WHAT IS BEING ASKED >> Which lines below hold the word "script"? Report each one.

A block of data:
-- BEGIN --

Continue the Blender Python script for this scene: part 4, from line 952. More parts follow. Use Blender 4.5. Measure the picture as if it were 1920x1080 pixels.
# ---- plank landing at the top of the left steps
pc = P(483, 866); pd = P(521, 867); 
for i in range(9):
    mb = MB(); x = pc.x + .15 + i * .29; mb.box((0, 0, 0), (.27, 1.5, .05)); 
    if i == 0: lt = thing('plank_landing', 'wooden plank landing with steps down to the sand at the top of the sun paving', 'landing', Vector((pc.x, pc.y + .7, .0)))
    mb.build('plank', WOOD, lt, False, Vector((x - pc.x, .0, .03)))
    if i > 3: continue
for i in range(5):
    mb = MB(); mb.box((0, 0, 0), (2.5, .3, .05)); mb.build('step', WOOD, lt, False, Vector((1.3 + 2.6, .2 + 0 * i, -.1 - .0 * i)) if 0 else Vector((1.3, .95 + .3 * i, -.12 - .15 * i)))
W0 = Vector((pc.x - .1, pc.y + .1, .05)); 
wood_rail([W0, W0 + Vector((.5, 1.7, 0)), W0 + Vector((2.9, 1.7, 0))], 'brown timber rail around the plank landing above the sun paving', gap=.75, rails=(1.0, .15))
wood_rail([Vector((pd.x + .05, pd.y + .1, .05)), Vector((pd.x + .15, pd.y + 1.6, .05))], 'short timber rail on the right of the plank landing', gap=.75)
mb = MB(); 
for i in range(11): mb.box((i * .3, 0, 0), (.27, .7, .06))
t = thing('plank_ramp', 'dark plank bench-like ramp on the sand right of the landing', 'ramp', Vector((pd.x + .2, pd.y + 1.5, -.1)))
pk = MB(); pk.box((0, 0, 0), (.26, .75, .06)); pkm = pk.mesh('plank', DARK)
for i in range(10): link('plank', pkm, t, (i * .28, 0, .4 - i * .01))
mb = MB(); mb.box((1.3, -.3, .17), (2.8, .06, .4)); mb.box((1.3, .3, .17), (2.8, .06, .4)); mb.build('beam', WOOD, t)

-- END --
-- BEGIN --

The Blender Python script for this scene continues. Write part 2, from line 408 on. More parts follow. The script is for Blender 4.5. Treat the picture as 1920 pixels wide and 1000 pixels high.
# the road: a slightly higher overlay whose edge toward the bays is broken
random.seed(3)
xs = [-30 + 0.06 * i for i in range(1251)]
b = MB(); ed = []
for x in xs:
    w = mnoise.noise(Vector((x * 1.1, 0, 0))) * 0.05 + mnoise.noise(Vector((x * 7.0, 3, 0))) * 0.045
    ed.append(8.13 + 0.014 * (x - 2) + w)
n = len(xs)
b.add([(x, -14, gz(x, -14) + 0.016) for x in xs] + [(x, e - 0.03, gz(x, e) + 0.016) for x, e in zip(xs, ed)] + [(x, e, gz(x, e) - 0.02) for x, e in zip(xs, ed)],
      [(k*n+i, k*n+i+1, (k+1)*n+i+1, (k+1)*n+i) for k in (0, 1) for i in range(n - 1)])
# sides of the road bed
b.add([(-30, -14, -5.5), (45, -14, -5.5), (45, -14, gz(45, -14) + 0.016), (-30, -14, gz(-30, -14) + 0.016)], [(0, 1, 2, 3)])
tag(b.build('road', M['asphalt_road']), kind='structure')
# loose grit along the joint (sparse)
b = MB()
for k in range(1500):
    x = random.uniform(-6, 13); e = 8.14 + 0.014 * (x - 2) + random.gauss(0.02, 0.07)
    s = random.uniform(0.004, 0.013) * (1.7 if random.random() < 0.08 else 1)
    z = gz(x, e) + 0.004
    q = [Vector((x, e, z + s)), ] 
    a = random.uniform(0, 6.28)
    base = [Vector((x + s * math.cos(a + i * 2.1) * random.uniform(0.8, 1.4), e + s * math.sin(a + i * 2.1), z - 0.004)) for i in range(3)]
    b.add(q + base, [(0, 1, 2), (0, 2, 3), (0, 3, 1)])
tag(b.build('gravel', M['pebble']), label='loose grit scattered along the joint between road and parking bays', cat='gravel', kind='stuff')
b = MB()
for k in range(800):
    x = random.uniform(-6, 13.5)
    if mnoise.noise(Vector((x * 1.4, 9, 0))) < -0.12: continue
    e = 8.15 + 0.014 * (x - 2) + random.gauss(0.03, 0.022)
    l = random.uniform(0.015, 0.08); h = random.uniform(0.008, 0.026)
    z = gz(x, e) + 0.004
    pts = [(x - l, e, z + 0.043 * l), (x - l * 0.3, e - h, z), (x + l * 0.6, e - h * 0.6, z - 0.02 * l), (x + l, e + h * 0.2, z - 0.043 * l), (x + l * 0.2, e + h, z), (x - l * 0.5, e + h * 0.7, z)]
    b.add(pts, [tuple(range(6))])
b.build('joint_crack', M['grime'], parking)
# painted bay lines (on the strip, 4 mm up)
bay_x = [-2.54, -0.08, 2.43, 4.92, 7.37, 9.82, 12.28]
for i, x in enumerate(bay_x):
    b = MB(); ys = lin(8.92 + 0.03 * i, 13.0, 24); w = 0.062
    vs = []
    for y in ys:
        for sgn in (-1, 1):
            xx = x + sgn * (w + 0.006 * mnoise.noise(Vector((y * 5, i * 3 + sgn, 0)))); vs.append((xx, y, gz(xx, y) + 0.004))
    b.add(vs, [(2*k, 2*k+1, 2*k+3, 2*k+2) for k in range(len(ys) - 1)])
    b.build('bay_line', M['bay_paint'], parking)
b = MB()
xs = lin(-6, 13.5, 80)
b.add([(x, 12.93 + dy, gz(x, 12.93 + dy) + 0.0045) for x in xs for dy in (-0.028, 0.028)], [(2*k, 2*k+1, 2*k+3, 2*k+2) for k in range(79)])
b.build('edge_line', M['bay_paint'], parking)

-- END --

RESULT >>
Continue the Blender Python script for this scene: part 4, from line 952. More parts follow. Use Blender 4.5. Measure the picture as if it were 1920x1080 pixels.
The Blender Python script for this scene continues. Write part 2, from line 408 on. More parts follow. The script is for Blender 4.5. Treat the picture as 1920 pixels wide and 1000 pixels high.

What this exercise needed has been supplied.